Candace Cameron Bure Writes New Book About Her Experience On Dancing With The Stars

Candace Cameron Bure decided to focus her new book, “Dancing With the Stars, Dancing Through Life: Steps of Courage and Conviction” about her experience on Dancing With The Stars, dealing with modesty, and leaping out of her comfort zone. Below are a few questions she answered for Time.


Why did you decide to write a whole book about your Dancing With the Stars experience?

Bure: Two reasons. After doing that show, I learned so much about myself in such a short amount of time. Each week really was filled with these huge life lessons, which I didn’t think I could learn at the age that I’m at. So that in itself was quite a shock and surprised me. And the other reason was that I had wanted to write a book about conviction, and yet I never felt that I had the right platform to write it. So after DWTS, it was the perfect place to write about courage and conviction, and then share the experience and all the life lessons. I was actually scheduled to write a book on a different topic, and after I had done DWTS, a week later I called my publisher and said, “Hey, can we switch gears? Because I really want to write about this and I think it would be perfect, and it’s so fresh in my mind, let me just do this,” and they were on board.

You write about struggling with modesty on Dancing With the Stars. What do you think is the biggest misconception about Christian womanhood in America?

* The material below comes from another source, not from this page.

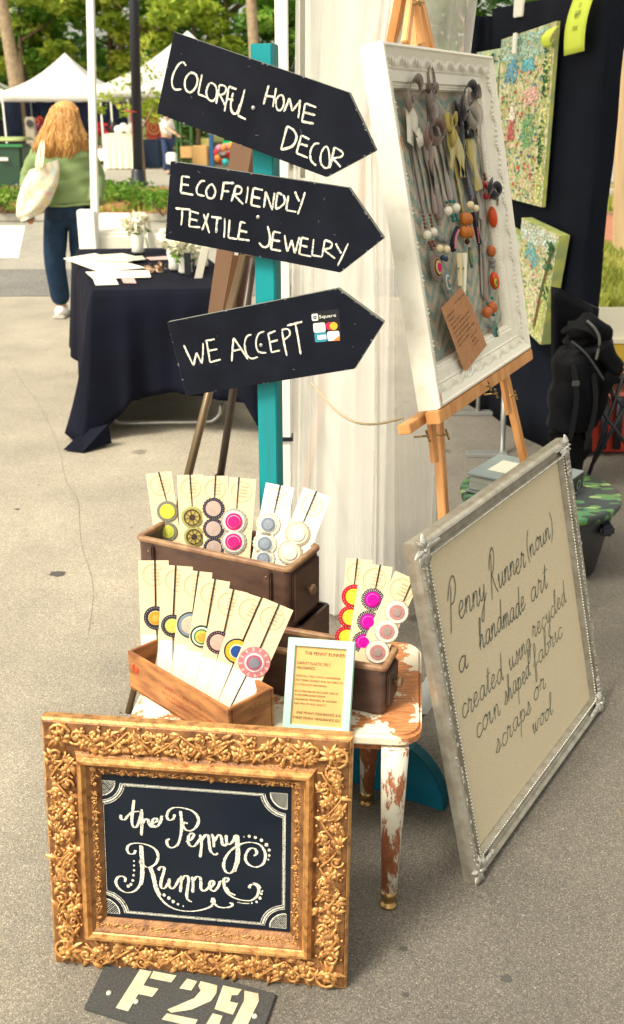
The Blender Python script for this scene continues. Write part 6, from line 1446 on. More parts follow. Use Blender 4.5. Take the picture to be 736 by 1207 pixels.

I think that so many people—and it can be both people of faith and secular people—I feel like things are often put to the extreme one way or another, and there’s not a lot of common sense that goes along with it. It’s like you hear from people that aren’t Christians, and when they mock you, they want to say, “Oh, shouldn’t you be in a turtleneck and something covering your ankles?” That’s not silly in certain cultures, but for living in America, obviously that’s something that’s said with such sarcasm, they’re trying to get at you.

And yet within Christians, everyone has a different set of standards, and that’s why it was important for me to say, “Hey, these are what my convictions are, you may not agree with my conviction as a Christian, but at the end of the day, I will stand before God on my own, you’ll stand before God on your own, so if you have a different standard, great, you’re gonna talk to him about it, I’m gonna talk to him about it, I’ll have to deal with my own consequences.” That’s where I stand, but I feel like the biggest misconception about the word “modesty” in general is just that it’s restricted to hemlines and necklines and clothes, when modesty is so much more about our character, and the way we carry ourselves, and the way we speak and act. That was the thing that I wanted to get across the most, because the Bible doesn’t really talk about hemlines.